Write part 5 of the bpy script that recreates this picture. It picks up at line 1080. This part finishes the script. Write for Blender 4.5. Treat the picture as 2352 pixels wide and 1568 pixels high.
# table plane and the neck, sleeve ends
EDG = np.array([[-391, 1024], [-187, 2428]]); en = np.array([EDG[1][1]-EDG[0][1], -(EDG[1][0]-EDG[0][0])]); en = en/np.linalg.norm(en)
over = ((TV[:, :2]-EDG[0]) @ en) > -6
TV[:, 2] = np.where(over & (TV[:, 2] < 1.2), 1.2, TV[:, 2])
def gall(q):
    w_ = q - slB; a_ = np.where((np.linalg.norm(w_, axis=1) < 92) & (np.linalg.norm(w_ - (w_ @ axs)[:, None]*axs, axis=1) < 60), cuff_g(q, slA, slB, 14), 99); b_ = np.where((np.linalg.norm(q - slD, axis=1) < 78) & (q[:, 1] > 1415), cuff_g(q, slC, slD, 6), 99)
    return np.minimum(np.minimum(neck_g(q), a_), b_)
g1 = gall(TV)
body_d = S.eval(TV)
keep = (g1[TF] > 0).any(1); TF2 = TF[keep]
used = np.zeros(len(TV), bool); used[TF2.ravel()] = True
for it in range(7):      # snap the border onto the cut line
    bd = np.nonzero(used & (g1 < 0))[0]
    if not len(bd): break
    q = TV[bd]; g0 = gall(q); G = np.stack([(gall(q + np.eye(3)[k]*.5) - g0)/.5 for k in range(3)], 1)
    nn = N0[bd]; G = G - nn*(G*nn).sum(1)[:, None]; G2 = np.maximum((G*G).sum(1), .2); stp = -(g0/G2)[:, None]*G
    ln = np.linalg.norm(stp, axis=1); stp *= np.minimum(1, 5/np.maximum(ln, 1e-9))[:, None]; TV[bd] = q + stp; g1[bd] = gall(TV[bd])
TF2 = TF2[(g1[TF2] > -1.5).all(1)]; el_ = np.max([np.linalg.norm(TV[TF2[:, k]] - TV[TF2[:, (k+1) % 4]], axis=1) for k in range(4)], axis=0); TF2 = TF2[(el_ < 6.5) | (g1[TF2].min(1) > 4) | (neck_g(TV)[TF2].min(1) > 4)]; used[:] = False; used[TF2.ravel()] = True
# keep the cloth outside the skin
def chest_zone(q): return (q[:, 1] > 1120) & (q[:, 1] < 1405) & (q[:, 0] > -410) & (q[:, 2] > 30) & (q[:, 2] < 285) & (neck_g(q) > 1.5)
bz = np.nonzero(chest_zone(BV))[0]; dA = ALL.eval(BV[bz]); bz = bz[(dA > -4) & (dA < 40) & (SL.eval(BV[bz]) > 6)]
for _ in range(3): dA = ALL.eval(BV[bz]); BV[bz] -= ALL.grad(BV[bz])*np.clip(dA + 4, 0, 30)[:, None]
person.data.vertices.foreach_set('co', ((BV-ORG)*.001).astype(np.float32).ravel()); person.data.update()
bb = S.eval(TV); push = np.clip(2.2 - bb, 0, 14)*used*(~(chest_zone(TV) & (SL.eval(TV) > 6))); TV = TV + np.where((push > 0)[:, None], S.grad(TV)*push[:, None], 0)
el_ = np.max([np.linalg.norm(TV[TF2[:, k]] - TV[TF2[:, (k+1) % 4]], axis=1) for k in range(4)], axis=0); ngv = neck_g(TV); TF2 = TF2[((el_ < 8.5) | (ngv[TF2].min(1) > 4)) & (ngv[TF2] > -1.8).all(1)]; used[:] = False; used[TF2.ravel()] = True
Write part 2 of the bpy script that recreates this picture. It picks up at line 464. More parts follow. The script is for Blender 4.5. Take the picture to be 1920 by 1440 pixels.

EXERCISE OBJECTIVE: Write an exact transcription of every entry above.

EXERCISE ANSWER:
Write part 5 of the bpy script that recreates this picture. It picks up at line 1080. This part finishes the script. Write for Blender 4.5. Treat the picture as 2352 pixels wide and 1568 pixels high.
# table plane and the neck, sleeve ends
EDG = np.array([[-391, 1024], [-187, 2428]]); en = np.array([EDG[1][1]-EDG[0][1], -(EDG[1][0]-EDG[0][0])]); en = en/np.linalg.norm(en)
over = ((TV[:, :2]-EDG[0]) @ en) > -6
TV[:, 2] = np.where(over & (TV[:, 2] < 1.2), 1.2, TV[:, 2])
def gall(q):
    w_ = q - slB; a_ = np.where((np.linalg.norm(w_, axis=1) < 92) & (np.linalg.norm(w_ - (w_ @ axs)[:, None]*axs, axis=1) < 60), cuff_g(q, slA, slB, 14), 99); b_ = np.where((np.linalg.norm(q - slD, axis=1) < 78) & (q[:, 1] > 1415), cuff_g(q, slC, slD, 6), 99)
    return np.minimum(np.minimum(neck_g(q), a_), b_)
g1 = gall(TV)
body_d = S.eval(TV)
keep = (g1[TF] > 0).any(1); TF2 = TF[keep]
used = np.zeros(len(TV), bool); used[TF2.ravel()] = True
for it in range(7):      # snap the border onto the cut line
    bd = np.nonzero(used & (g1 < 0))[0]
    if not len(bd): break
    q = TV[bd]; g0 = gall(q); G = np.stack([(gall(q + np.eye(3)[k]*.5) - g0)/.5 for k in range(3)], 1)
    nn = N0[bd]; G = G - nn*(G*nn).sum(1)[:, None]; G2 = np.maximum((G*G).sum(1), .2); stp = -(g0/G2)[:, None]*G
    ln = np.linalg.norm(stp, axis=1); stp *= np.minimum(1, 5/np.maximum(ln, 1e-9))[:, None]; TV[bd] = q + stp; g1[bd] = gall(TV[bd])
TF2 = TF2[(g1[TF2] > -1.5).all(1)]; el_ = np.max([np.linalg.norm(TV[TF2[:, k]] - TV[TF2[:, (k+1) % 4]], axis=1) for k in range(4)], axis=0); TF2 = TF2[(el_ < 6.5) | (g1[TF2].min(1) > 4) | (neck_g(TV)[TF2].min(1) > 4)]; used[:] = False; used[TF2.ravel()] = True
# keep the cloth outside the skin
def chest_zone(q): return (q[:, 1] > 1120) & (q[:, 1] < 1405) & (q[:, 0] > -410) & (q[:, 2] > 30) & (q[:, 2] < 285) & (neck_g(q) > 1.5)
bz = np.nonzero(chest_zone(BV))[0]; dA = ALL.eval(BV[bz]); bz = bz[(dA > -4) & (dA < 40) & (SL.eval(BV[bz]) > 6)]
for _ in range(3): dA = ALL.eval(BV[bz]); BV[bz] -= ALL.grad(BV[bz])*np.clip(dA + 4, 0, 30)[:, None]
person.data.vertices.foreach_set('co', ((BV-ORG)*.001).astype(np.float32).ravel()); person.data.update()
bb = S.eval(TV); push = np.clip(2.2 - bb, 0, 14)*used*(~(chest_zone(TV) & (SL.eval(TV) > 6))); TV = TV + np.where((push > 0)[:, None], S.grad(TV)*push[:, None], 0)
el_ = np.max([np.linalg.norm(TV[TF2[:, k]] - TV[TF2[:, (k+1) % 4]], axis=1) for k in range(4)], axis=0); ngv = neck_g(TV); TF2 = TF2[((el_ < 8.5) | (ngv[TF2].min(1) > 4)) & (ngv[TF2] > -1.8).all(1)]; used[:] = False; used[TF2.ravel()] = True
Write part 2 of the bpy script that recreates this picture. It picks up at line 464. More parts follow. The script is for Blender 4.5. Take the picture to be 1920 by 1440 pixels.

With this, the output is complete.